1990 yılından itibaren sporcularımız Bakan Şampiyonasında yer, atlama beygiri, paralel ve barfiks aletlerinde birincilikler kazanmaya başlamışlardır. 1990 ve 1992 yılları da Suat Çelen, 1992’de Murat Canbaş dünya okullar şampiyonasında birincilik elde etmişlerdir. 1991 yılında yapılan Balkan Cimnastik Şampiyonasında ve 1993 yılında İsviçre’de düzenlenen Avrupa Gençler Şampiyonası’nda atlama beygirinde Murat Canbaş’ın paralelde Suat Çelen’in altın madalya almalarıyla, cimnastik sporu ile ilgili umutları arttırmış, aynı yıl Akdeniz oyunlarında Murat Canbaş atlama beygirindeki başarısını tekrarlamış ve birinci gelmiş, Romanya da yapılan Balkan Gençler Şampiyonasında Bahadır Altay paralelde bronz madalyaya ulaşmıştır.

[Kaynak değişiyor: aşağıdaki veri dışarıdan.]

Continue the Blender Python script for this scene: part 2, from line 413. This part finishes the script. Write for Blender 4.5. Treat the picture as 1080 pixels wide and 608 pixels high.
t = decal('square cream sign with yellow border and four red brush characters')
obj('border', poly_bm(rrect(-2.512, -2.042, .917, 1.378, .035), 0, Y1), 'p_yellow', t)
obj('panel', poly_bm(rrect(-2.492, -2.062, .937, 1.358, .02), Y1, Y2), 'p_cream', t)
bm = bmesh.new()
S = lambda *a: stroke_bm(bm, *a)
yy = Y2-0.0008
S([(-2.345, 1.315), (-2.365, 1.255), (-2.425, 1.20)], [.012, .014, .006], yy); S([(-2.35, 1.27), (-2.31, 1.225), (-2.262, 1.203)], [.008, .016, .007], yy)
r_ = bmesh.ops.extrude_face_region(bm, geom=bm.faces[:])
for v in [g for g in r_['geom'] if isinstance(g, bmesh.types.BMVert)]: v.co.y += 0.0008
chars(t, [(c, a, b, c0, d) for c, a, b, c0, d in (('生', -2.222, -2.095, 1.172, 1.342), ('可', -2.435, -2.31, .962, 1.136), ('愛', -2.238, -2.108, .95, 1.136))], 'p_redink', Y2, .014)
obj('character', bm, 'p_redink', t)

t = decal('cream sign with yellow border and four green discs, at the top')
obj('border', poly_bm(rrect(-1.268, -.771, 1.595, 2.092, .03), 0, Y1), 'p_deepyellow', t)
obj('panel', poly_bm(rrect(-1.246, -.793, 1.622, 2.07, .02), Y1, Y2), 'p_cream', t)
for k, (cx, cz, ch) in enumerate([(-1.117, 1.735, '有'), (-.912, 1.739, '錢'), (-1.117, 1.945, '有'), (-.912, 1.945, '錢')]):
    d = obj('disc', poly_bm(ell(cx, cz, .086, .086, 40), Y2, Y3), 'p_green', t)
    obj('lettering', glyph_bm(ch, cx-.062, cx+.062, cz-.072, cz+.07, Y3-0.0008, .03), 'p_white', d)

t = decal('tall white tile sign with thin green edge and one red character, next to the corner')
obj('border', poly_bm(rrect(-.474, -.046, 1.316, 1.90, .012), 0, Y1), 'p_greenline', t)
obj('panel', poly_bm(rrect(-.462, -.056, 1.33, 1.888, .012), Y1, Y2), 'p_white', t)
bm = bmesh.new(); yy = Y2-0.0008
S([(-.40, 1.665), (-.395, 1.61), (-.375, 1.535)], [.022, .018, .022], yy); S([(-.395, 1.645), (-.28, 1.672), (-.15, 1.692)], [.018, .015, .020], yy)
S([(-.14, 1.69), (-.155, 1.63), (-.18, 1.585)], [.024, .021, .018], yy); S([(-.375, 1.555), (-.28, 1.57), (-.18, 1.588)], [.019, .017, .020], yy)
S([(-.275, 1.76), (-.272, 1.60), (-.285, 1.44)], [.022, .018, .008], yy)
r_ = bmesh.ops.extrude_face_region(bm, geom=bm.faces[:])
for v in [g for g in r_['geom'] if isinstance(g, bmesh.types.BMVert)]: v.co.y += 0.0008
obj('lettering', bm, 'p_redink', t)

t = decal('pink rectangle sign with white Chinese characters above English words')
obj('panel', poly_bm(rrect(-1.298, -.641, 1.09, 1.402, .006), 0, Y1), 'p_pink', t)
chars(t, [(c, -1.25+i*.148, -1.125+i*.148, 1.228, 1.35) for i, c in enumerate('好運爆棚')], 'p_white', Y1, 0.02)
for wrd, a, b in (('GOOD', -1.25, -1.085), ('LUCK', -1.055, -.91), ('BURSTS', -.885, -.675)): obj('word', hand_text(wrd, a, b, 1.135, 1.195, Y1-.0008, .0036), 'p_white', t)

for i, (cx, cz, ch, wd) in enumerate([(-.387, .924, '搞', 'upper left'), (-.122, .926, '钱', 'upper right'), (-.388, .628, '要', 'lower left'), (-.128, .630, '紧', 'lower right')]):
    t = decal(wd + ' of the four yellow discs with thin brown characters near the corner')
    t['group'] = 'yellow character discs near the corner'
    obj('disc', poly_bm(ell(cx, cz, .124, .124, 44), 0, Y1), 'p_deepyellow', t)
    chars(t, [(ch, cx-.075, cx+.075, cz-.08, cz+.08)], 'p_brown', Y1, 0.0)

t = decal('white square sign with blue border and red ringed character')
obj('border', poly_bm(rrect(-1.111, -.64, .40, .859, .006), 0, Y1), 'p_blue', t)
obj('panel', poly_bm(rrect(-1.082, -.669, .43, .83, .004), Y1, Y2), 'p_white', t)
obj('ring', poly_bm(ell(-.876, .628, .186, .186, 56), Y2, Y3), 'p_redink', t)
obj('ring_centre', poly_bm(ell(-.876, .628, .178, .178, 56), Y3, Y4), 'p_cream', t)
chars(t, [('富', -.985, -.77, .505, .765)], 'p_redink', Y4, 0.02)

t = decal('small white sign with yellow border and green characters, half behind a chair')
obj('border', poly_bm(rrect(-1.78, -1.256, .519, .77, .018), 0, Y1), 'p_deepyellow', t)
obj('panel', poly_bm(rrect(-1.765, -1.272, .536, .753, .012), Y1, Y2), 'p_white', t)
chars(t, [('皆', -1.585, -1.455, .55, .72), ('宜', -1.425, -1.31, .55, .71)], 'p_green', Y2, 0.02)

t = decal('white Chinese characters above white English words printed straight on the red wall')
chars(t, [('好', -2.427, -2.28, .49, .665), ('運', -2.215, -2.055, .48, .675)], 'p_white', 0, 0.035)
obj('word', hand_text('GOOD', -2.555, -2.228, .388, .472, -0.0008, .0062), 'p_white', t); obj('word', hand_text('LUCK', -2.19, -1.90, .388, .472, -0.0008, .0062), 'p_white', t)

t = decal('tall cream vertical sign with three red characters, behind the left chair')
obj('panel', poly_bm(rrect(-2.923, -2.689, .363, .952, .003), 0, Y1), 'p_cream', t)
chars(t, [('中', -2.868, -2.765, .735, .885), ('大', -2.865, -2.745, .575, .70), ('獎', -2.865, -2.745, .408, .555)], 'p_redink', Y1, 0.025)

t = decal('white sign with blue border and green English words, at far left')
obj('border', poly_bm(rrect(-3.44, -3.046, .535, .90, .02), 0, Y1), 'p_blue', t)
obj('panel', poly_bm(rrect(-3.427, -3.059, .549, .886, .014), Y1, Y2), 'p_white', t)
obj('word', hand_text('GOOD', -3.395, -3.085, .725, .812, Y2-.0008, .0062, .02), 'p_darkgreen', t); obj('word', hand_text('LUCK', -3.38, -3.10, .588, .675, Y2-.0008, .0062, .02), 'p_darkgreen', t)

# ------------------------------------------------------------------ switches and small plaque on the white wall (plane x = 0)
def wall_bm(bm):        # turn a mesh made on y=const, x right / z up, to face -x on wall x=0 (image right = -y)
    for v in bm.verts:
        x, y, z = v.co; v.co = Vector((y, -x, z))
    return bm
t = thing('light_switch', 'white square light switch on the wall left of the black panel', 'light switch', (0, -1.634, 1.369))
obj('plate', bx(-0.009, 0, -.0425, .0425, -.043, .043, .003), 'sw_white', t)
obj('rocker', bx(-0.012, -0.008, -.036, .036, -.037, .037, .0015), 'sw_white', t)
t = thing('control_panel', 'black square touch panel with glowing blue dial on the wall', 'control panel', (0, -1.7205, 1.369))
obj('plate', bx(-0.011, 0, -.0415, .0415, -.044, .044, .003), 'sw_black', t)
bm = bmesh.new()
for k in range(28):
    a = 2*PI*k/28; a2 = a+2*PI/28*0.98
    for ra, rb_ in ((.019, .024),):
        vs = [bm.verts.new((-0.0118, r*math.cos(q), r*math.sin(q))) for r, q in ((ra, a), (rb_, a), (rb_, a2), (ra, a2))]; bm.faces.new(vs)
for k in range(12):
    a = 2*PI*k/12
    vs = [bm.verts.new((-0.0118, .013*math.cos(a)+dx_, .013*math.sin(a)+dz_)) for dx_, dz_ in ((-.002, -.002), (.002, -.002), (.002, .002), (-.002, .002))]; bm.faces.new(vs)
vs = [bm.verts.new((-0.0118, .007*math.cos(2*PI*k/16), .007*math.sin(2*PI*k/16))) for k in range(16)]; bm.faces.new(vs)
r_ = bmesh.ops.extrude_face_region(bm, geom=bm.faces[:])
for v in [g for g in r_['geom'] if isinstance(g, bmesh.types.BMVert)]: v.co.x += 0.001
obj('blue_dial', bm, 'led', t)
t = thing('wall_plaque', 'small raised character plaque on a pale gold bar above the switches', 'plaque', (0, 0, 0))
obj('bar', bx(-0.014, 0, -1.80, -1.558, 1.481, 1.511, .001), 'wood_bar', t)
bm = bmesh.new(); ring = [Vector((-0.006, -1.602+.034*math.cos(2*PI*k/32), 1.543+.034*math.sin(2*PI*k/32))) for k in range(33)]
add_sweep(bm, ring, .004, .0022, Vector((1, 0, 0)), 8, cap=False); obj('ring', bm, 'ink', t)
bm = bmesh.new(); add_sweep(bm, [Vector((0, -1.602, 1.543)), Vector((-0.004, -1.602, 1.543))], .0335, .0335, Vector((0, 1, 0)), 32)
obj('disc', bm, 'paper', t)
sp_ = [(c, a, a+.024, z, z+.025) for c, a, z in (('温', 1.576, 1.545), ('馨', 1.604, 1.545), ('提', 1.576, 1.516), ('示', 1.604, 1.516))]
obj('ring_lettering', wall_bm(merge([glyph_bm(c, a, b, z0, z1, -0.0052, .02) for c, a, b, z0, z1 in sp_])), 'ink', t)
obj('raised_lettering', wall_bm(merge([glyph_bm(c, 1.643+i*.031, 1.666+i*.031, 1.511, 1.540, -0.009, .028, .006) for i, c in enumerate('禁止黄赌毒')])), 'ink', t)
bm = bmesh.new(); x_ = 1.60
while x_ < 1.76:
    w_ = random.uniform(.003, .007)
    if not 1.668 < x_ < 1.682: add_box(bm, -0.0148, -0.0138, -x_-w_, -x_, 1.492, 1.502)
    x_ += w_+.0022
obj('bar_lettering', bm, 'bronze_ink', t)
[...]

1994’ün sevindirici gelişmesi ise 1970 yılından beri katılmadığımız dünya cimnastik şampiyonasına Murat Canbaş, Bahadır Altay ve Hakan Üanl dan kurulu bir ekiple katılımımız olmuştur. Avustralya ‘da düzenlenen bu şampiyonada Murat Canbaş atlama beygirinde dünya 7. liğini elde etmiştir. Bolu ‘da yapılan Balkan Büyükler Artistik ve Ritmik Cimnastik Şampiyonasında sporcularımız bir altın, iki gümüş ve yedi bronz madalya alınmış; ritmik cimnastikte Aslı Saadet Balkanlardaki ilk bronz madalyamızı kazanmış, cimnastikçilerimiz erkeklerde takım halinde 3., bayanlarda2., ritmik cimnastikte 3. olmuştur. Aynı yıl Murat Canbaş bir trafik cezasında hayatını kaybetmiştir. 1995 Uluslar arası Boğaziçi Cimnastik Turnuvasında bir altın (Suat Çelen-yer minderi), 2 gümüş, 2 bronz madalya kazanmışlardır.1996 yılında yapılan Boğaziçi Turnuvasında ise Bahadır Altay bir altın madalya almıştır.